### What you are asked to do:
In the listing below, find the line containing "Write part 2" and the line containing "tag(mb.build('road', MT['asphalt']), kind='structure')". Repeat exactly those two lines and every line between them, nothing more.

### The input:
━━━━━━━━

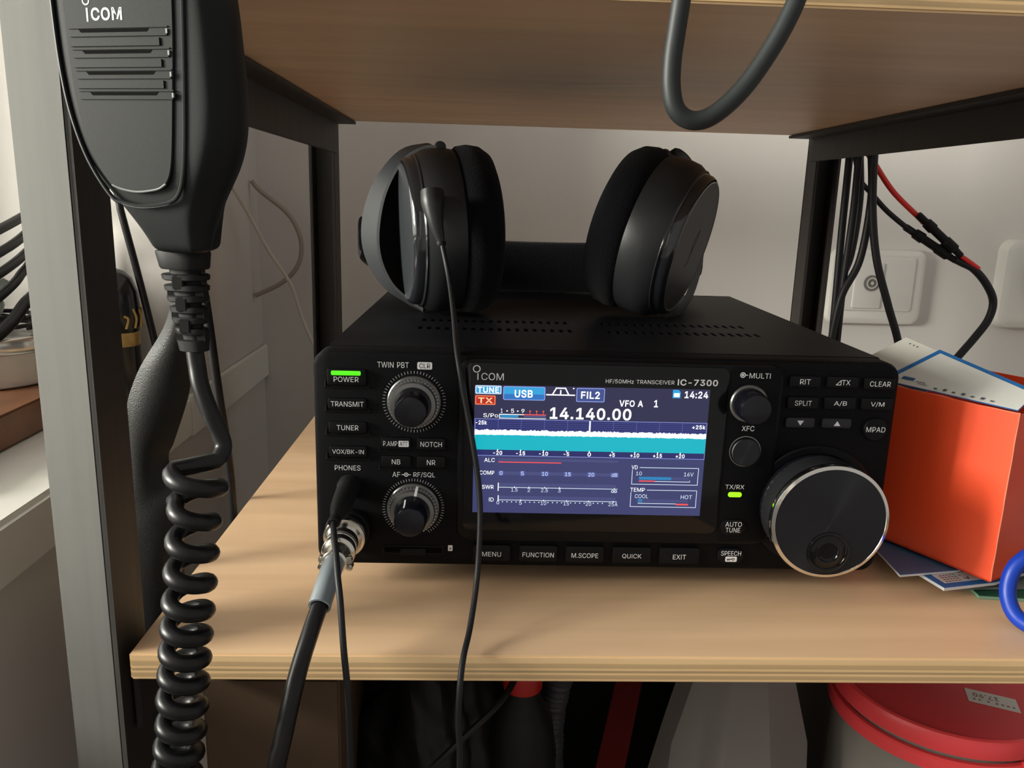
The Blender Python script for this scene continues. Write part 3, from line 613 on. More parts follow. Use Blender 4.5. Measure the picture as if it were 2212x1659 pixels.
# lit screen
b = MB(K); y3 = yg - .04; y4 = y3 - .03; y5 = y4 - .03; y6 = y5 - .03
b.slab(65.3, 160.7, 26.0, 80.5, .1, y3, yb + .3, 's_bg')
W, T = 's_white', 's_text'
b.flat(65.3, 160.7, 66.5, 80.5, y4, 's_top')
b.flat_rr(65.6, 76.1, 76.8, 80.3, .5, y5, 's_text'); b.flat_rr(66.0, 75.7, 77.2, 79.9, .4, y6, 's_usb'); b.ctext('TUNE', 70.8, 78.5, 8.6, 2.3, y6 - .03, W, .01)
b.flat_rr(76.8, 93.8, 74.5, 80.2, .7, y5, 's_frame'); b.flat_rr(77.1, 93.5, 74.8, 79.9, .6, y6, 's_usb'); b.flat_rr(77.1, 93.5, 74.8, 77.0, .6, y6 - .02, 's_usb_low'); b.ctext('USB', 85.1, 77.2, 7.3, 3.2, y6 - .05, W, .02)
b.line([(94.4, 77.0), (105.6, 77.0)], .5, y5, W); b.line([(96.7, 77.1), (98.2, 79.8), (101.9, 79.8), (103.3, 77.1)], .5, y5, W); b.line([(100.0, 77.4), (100.0, 78.8)], .5, y5, W); b.flat_rr(104.9, 105.5, 79.5, 80.1, .3, y5, W)
b.flat_rr(106.4, 117.9, 74.3, 80.1, .6, y5, 's_frame'); b.flat_rr(106.7, 117.6, 74.6, 79.8, .5, y6, 's_fil'); b.ctext('FIL2', 112.1, 77.2, 7.6, 3.0, y6 - .03, W, .02)
b.add([(145.5, y5, 76.7), (148.7, y5, 76.7), (148.7, y5, 79.3), (147.8, y5, 80.2), (145.5, y5, 80.2)], [(0, 1, 2, 3, 4)], 's_blue'); b.flat(146.0, 148.3, 77.2, 78.8, y6, W)
b.text('14:24', 150.4, 160.0, 76.8, 79.7, y5, W, .025)
b.text('VFO A', 124.0, 133.7, 72.7, 75.4, y5, W, .02); b.text('1', 138.2, 139.8, 72.7, 75.7, y5, W, .02)
b.flat_rr(65.6, 73.8, 72.3, 76.2, .4, y5, 's_orange'); b.flat_rr(66.0, 73.4, 72.7, 75.8, .3, y6, 's_txbg'); b.text('TX', 66.7, 72.7, 73.0, 75.3, y6 - .03, 's_yellow', .03)
b.text('S/Po', 69.0, 75.0, 66.9, 68.8, y5, W)
b.flat(75.4, 94.4, 66.75, 66.98, y5, W); b.flat(75.4, 85.5, 68.3, 68.6, y5, W); b.flat(85.5, 94.4, 68.25, 68.7, y5, 's_red'); b.flat(75.4, 75.65, 66.8, 68.5, y5, W); b.flat(85.4, 94.4, 67.3, 68.1, y5, 's_seg')
for i in range(16): b.flat(75.9 + i * .46, 76.25 + i * .46, 67.2, 68.2, y6, 's_blue')
for t_, xc in (('1', 76.4), ('5', 80.8), ('9', 85.0)): b.ctext(t_, xc, 70.0, .7 if t_ == '1' else 1.2, 1.7, y5, W)
for xc in (78.6, 82.9): b.flat_rr(xc - .3, xc + .3, 69.6, 70.2, .3, y5, W)
for xc in (87.9, 90.6, 93.3): b.flat_rr(xc - .35, xc + .35, 69.6, 70.3, .3, y5, 's_red'); b.flat(xc - .12, xc + .12, 68.6, 69.6, y5, 's_red')
b.text('14.140.00', 96.0, 129.2, 66.9, 71.8, y5, W, .028)
b.flat(65.6, 160.6, 50.8, 66.4, y4, 's_scope')
for i in range(5): b.flat(65.6, 160.6, 65.5 - i * .85, 65.62 - i * .85, y5, 's_grid')
for i in range(9): b.flat(75.0 + 9.42 * i, 75.2 + 9.42 * i, 61.5, 66.4, y5, 's_grid')
n = 190; top = []; mid = []
for i in range(n + 1):
    x = 65.6 + 95.0 * i / n; top.append((x, y6, 61.9 + random.uniform(-.35, .28))); mid.append((x, y6, 59.75 + random.uniform(-.15, .15)))
base = [(p[0], y6, 53.4) for p in top]
b.add(mid + top, [(i, i + 1, n + 2 + i, n + 1 + i) for i in range(n)], W)
b.add(base + mid, [(i, i + 1, n + 2 + i, n + 1 + i) for i in range(n)], 's_cyan')
b.flat(112.2, 112.8, 61.5, 66.3, y6 - .02, W)
b.text('-25k', 66.0, 70.5, 64.0, 65.7, y6 - .03, W, .02); b.text('+25k', 154.5, 160.0, 63.8, 65.5, y6 - .03, W, .02)
for i, t_ in enumerate(('-20', '-15', '-10', '-5', '0', '+5', '+10', '+15', '+20')):
    wd = {1: 1.4, 2: 2.3, 3: 3.7}[len(t_)]; b.ctext(t_, 75.2 + 9.41 * i, 52.1, wd, 1.7, y6, W, .025); b.flat(74.95 + 9.41 * i, 75.35 + 9.41 * i, 53.0, 53.6, y6 - .02, W)
b.frame(65.75, 160.5, 50.9, 66.4, .2, y6, 's_frame')
b.text('ALC', 69.8, 74.1, 48.1, 49.8, y5, W); b.text('COMP', 68.0, 74.0, 42.6, 44.3, y5, W); b.text('SWR', 69.1, 73.9, 36.4, 38.1, y5, W); b.text('ID', 72.1, 74.0, 30.9, 32.6, y5, W)
def segs(x0, x1, z0, z1, mat, pitch=.52): 
    k = int((x1 - x0) / pitch)
    for i in range(k): b.flat(x0 + i * pitch, x0 + i * pitch + pitch * .6, z0, z1, y5, mat)
segs(75.6, 125.3, 48.7, 49.8, 's_seg'); b.flat(75.6, 101.5, 47.95, 48.4, y5, 's_red')
segs(75.6, 125.3, 42.7, 44.1, 's_seg')
for t_, xc in (('0', 76.8), ('5', 85.6), ('10', 94.9), ('15', 104.4), ('20', 114.1), ('dB', 123.8)):
    wd = 1.1 if len(t_) == 1 else 2.3; b.flat(xc - wd / 2 - .5, xc + wd / 2 + .5, 42.4, 44.4, y6, 's_grid'); b.ctext(t_, xc, 43.4, wd, 1.6, y6 - .03, T)
segs(76.1, 125.4, 37.7, 39.1, 's_seg'); b.flat(75.7, 125.4, 37.1, 37.35, y6, T); b.flat(75.6, 75.95, 35.6, 39.2, y6, W)
for t_, xc, wd in (('1.5', 82.5, 2.6), ('2', 88.5, 1.1), ('2.5', 95.0, 2.8), ('3', 101.2, 1.1), ('', 124.0, 2.5)):
    if t_: b.ctext(t_, xc, 36.2, wd, 1.6, y5, T)
    else: ring_mark(123.4, 36.2, .5, .3, y5, T, 12); ring_mark(124.6, 36.2, .5, .3, y5, T, 12)
    b.flat(xc - .12, xc + .12, 37.0, 37.7, y6 - .02, W)
segs(76.1, 125.4, 32.1, 33.5, 's_seg'); b.flat(75.8, 125.4, 31.55, 31.8, y6, T); b.flat(75.7, 76.05, 31.0, 33.7, y6, W)
for t_, xc in (('0', 75.8), ('5', 85.2), ('10', 94.8), ('15', 104.3), ('20', 113.6), ('25A', 123.9)): b.ctext(t_, xc, 30.5, {1: 1.1, 2: 2.3, 3: 3.8}[len(t_)], 1.6, y5, T); b.flat(xc - .12, xc + .12, 31.3, 32.0, y6 - .02, W)
for i in range(24):
    if i % 5: xc = 75.8 + i * 1.895; b.flat_rr(xc - .26, xc + .26, 30.6, 31.1, .25, y5, T)
for x0, z0, z1, t_, tw in ((131.1, 39.6, 46.9, 'VD', 2.5), (131.1, 29.7, 37.1, 'TEMP', 6.1)):
    b.line([(x0 + tw + .6, z1), (158.6, z1), (158.6, z0), (x0, z0), (x0, z1 - 1.2)], .24, y5, T); b.text(t_, x0 - .4, x0 - .4 + tw, z1 - .8, z1 + .9, y5, W)
b.text('10', 132.7, 135.1, 43.5, 45.1, y5, T); b.text('16V', 152.7, 156.7, 43.4, 45.1, y5, T); b.text('COOL', 132.8, 138.4, 33.5, 35.2, y5, T); b.text('HOT', 152.1, 156.8, 33.4, 35.1, y5, T)
segs(134.1, 155.4, 41.6, 42.9, 's_seg', .5); segs(134.1, 148.0, 41.6, 42.9, 's_blue', .5)
b.flat(134.1, 140.8, 40.75, 41.3, y5, 's_red'); b.flat(140.8, 155.4, 40.8, 41.05, y5, T); b.flat(155.2, 155.4, 40.8, 41.6, y5, T)
segs(134.2, 155.3, 31.8, 33.0, 's_seg', .5); segs(134.2, 136.2, 31.6, 33.1, 's_blue', .5)
b.flat(134.2, 150.2, 31.05, 31.3, y5, T); b.flat(150.2, 155.4, 30.6, 31.3, y5, 's_red')
part(b.build('screen', radio, smooth=0), 'glowing blue screen showing the frequency 14.140.00')
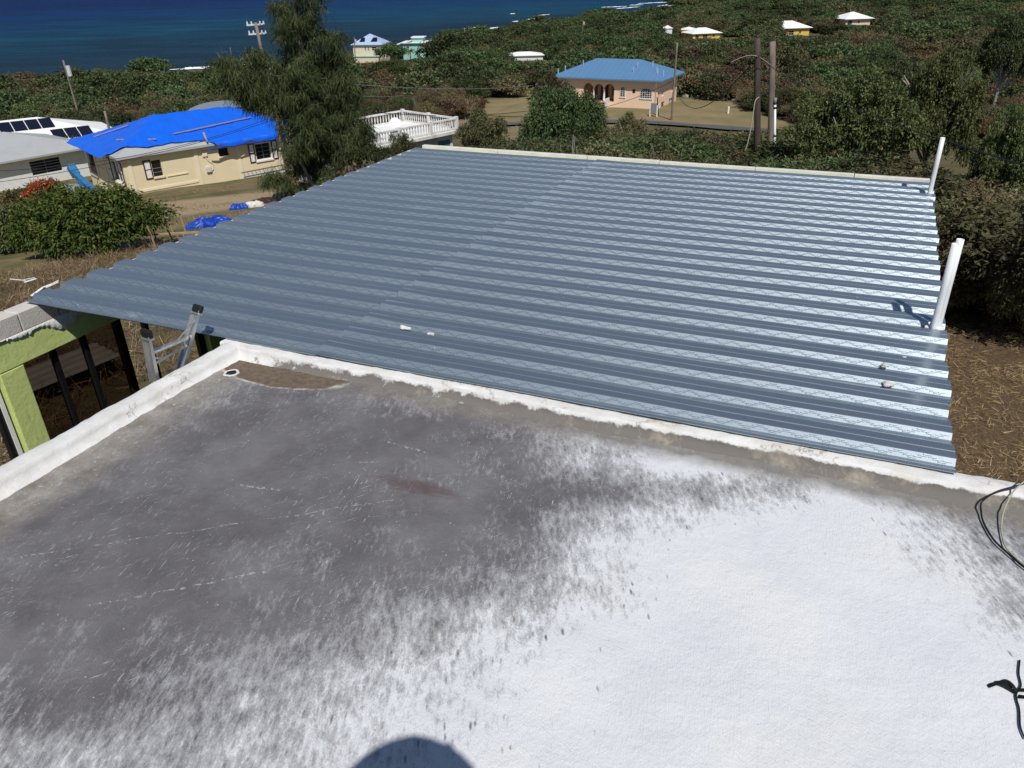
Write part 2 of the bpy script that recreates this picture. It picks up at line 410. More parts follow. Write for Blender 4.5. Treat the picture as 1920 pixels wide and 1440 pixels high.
# beach on the headland
mb = MB()
for (p0, p1, w) in (((1247, 10, 772), (1262, 9, 776), 8), ((1318, 22, 690), (1345, 18, 735), 5), ((1345, 18, 735), (1352, 12, 765), 4)):
    a = at_r(*p0); b = at_r(*p1)
    n = 6
    for i in range(n):
        t0, t1 = i / n, (i + 1) / n
        q = [(a[0] + (b[0]-a[0])*t, a[1] + (b[1]-a[1])*t + s * w) for t, s in ((t0, -1), (t1, -1), (t1, 1), (t0, 1))]
        mb.quad(*[(u, v, max(T1(u, v), SEA) + .5) for u, v in q])
tag(mb.build('beach', MT['sand']), kind='structure')

# road
mb = MB(); pts = []
for (ax, ay), (bx, by) in zip(ROAD[:-1], ROAD[1:]):
    for i in range(12): pts.append((ax + (bx-ax)*i/12, ay + (by-ay)*i/12))
kk = np.array(pts); kk = np.stack([np.convolve(np.pad(kk[:, j], 6, mode='edge'), np.ones(13) / 13, 'valid') for j in (0, 1)], 1)
rows = []
for i in range(len(kk)):
    d = kk[min(i+1, len(kk)-1)] - kk[max(i-1, 0)]; d = d / np.hypot(*d); nn = np.array([-d[1], d[0]])
    rows.append([tuple(kk[i] + nn * s) for s in (-1.8, -.9, 0, .9, 1.8)])
vv = [(a, b, T1(a, b) + .22) for row in rows for a, b in row]; ff = []
for i in range(len(rows) - 1):
    for j in range(4): ff.append((i*5+j, (i+1)*5+j, (i+1)*5+j+1, i*5+j+1))
mb.add(vv, ff); tag(mb.build('road', MT['asphalt']), kind='structure')

# ------------------------------------------------------------------ the house under the camera (local axes: u along the ribs, v away from the camera)
HO = (-4.507, 6.896, 0.0); HA = R(-23.5)
Eu = (math.cos(HA), math.sin(HA)); Ev = (-math.sin(HA), math.cos(HA))
def W(u, v, z=0.0): return (HO[0] + Eu[0]*u + Ev[0]*v, HO[1] + Eu[1]*u + Ev[1]*v, z)
GZ = ZC - 5.6                                               # ground level round the house
house = thing('concrete_house', 'flat roofed concrete house, white roof paint blackened by mildew, low parapet', 'house', HO, HA)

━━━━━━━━

### Task answer:
Write part 2 of the bpy script that recreates this picture. It picks up at line 410. More parts follow. Write for Blender 4.5. Treat the picture as 1920 pixels wide and 1440 pixels high.
# beach on the headland
mb = MB()
for (p0, p1, w) in (((1247, 10, 772), (1262, 9, 776), 8), ((1318, 22, 690), (1345, 18, 735), 5), ((1345, 18, 735), (1352, 12, 765), 4)):
    a = at_r(*p0); b = at_r(*p1)
    n = 6
    for i in range(n):
        t0, t1 = i / n, (i + 1) / n
        q = [(a[0] + (b[0]-a[0])*t, a[1] + (b[1]-a[1])*t + s * w) for t, s in ((t0, -1), (t1, -1), (t1, 1), (t0, 1))]
        mb.quad(*[(u, v, max(T1(u, v), SEA) + .5) for u, v in q])
tag(mb.build('beach', MT['sand']), kind='structure')

# road
mb = MB(); pts = []
for (ax, ay), (bx, by) in zip(ROAD[:-1], ROAD[1:]):
    for i in range(12): pts.append((ax + (bx-ax)*i/12, ay + (by-ay)*i/12))
kk = np.array(pts); kk = np.stack([np.convolve(np.pad(kk[:, j], 6, mode='edge'), np.ones(13) / 13, 'valid') for j in (0, 1)], 1)
rows = []
for i in range(len(kk)):
    d = kk[min(i+1, len(kk)-1)] - kk[max(i-1, 0)]; d = d / np.hypot(*d); nn = np.array([-d[1], d[0]])
    rows.append([tuple(kk[i] + nn * s) for s in (-1.8, -.9, 0, .9, 1.8)])
vv = [(a, b, T1(a, b) + .22) for row in rows for a, b in row]; ff = []
for i in range(len(rows) - 1):
    for j in range(4): ff.append((i*5+j, (i+1)*5+j, (i+1)*5+j+1, i*5+j+1))
mb.add(vv, ff); tag(mb.build('road', MT['asphalt']), kind='structure')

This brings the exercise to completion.